L’Iran joue d’ores et déjà un rôle positif dans la lutte contre le terrorisme. En Syrie, Téhéran soutient certes Bachar al-Assad, ce qui marque une réelle divergence politique avec les Européens. Mais la question à poser consiste plutôt à se demander qui aujourd’hui en Syrie, voire en Irak, est notre ennemi principal ? Ce sont bien les groupes djihadistes, en particulier Daech, position qui a été défendue par François Hollande et désormais par Emmanuel Macron. Dès lors, nous sommes dans le même camp que l’Iran pour lutter contre cet ennemi commun ; cela n’exclut pas des divergences politiques concernant le régime d’Assad. En politique, il s’agit de faire preuve de réalisme et de hiérarchiser les défis et les objectifs. Les attentats ayant touché Téhéran indiquent également clairement que l’Iran est un ennemi de Daech, tout comme la France, le Royaume-Uni, etc.

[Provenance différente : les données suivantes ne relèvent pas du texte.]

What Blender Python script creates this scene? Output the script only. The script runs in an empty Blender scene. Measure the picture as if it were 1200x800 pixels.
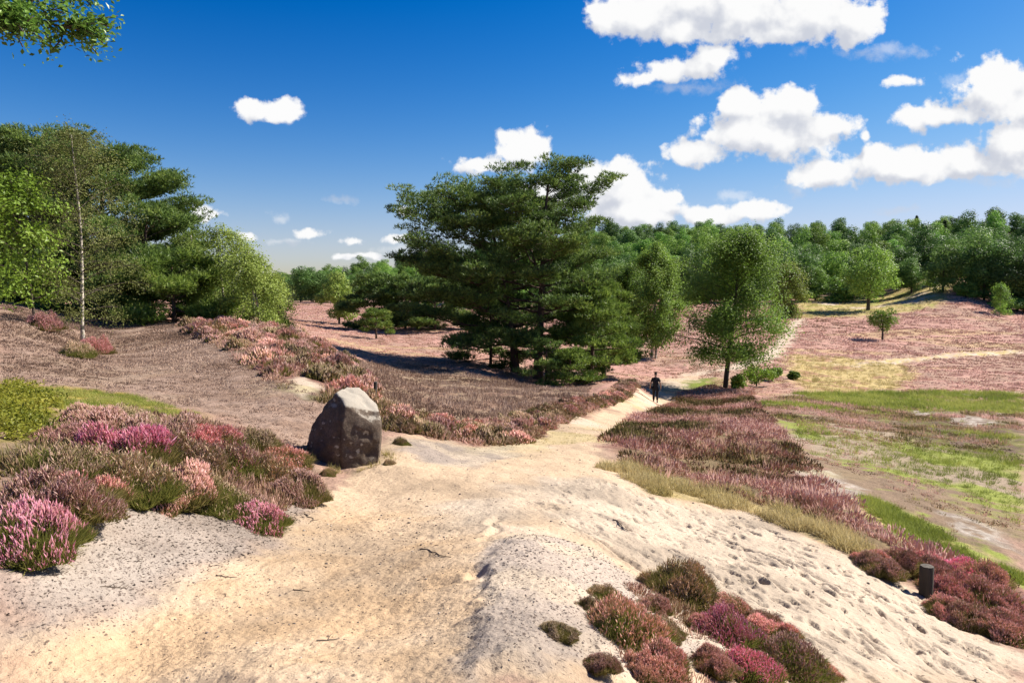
import bpy, math, random
import numpy as np
from mathutils import Vector, Matrix, Euler
PI = math.pi
rad = math.radians
C = bpy.context.scene.collection
scene = bpy.context.scene

# ------------------------------------------------------------------ camera
EYE = np.array((0.0, 0.0, 10.0))
FPX, CX, CY, HY = 850.0, 600.0, 400.0, 335.0          # focal length and horizon of the 1200 x 800 photograph
PITCH = math.atan((CY - HY) / FPX)
cam_d = bpy.data.cameras.new("camera")
cam = bpy.data.objects.new("camera", cam_d)
C.objects.link(cam)
cam.location = EYE
cam.rotation_euler = (PI / 2 - PITCH, 0, 0)
cam_d.sensor_width = 36.0
cam_d.lens = FPX / 1200 * 36
cam_d.clip_start = 0.05
cam_d.clip_end = 6000
scene.camera = cam

# ------------------------------------------------------------------ sky and sun
SUN_EL, SUN_AZ = 42.0, 72.0                           # azimuth clockwise from +Y (the view direction)
EXPOSURE = 1.1
SKY_STRENGTH = 0.105
SUN_STRENGTH = 5.0

sd = bpy.data.lights.new("sun", 'SUN')
sd.energy = SUN_STRENGTH
sd.angle = rad(0.53)
sd.color = (1.0, 0.93, 0.83)
sun = bpy.data.objects.new("sun", sd)
C.objects.link(sun)
to_sun = Vector((math.sin(rad(SUN_AZ)) * math.cos(rad(SUN_EL)), math.cos(rad(SUN_AZ)) * math.cos(rad(SUN_EL)), math.sin(rad(SUN_EL))))
sun.rotation_euler = to_sun.to_track_quat('Z', 'Y').to_euler()
sun.location = (40, 20, 60)


def pray(px, py):
    """direction through a pixel of the photograph, scaled to forward distance 1"""
    a, b = (px - CX) / FPX, (CY - py) / FPX
    dy = b * math.sin(PITCH) + math.cos(PITCH)
    dz = b * math.cos(PITCH) - math.sin(PITCH)
    return a / dy, dz / dy


def nnew(nt, t, **kw):
    n = nt.nodes.new(t)
    for k, v in kw.items():
        setattr(n, k, v)
    return n


def mathn(nt, op, a, b=None, c=None, clamp=False):
    n = nnew(nt, 'ShaderNodeMath', operation=op, use_clamp=clamp)
    for i, v in enumerate((a, b, c)):
        if v is None:
            continue
        if isinstance(v, (int, float)):
            n.inputs[i].default_value = v
        else:
            nt.links.new(v, n.inputs[i])
    return n.outputs[0]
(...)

Il est par ailleurs dans notre intérêt de raisonner politiquement avec l’Iran. Sur le dossier anti-terroriste, établir le maximum de contacts permettrait aux services de renseignements d’échanger des informations plus complètes, ce qui rendra la lutte contre le terrorisme plus efficace.
Notre intérêt n’est donc véritablement pas d’isoler l’Iran mais de tout faire pour le réintégrer pleinement sur tous les dossiers au sein de l’échiquier international et, par conséquent, de s’opposer à ceux qui s’opposent à cette vision. Dans le même mouvement il convient aussi, sans ultimatum ni condescendance, d’aider à l’élargissement des droits démocratiques individuels et collectifs dans ce pays.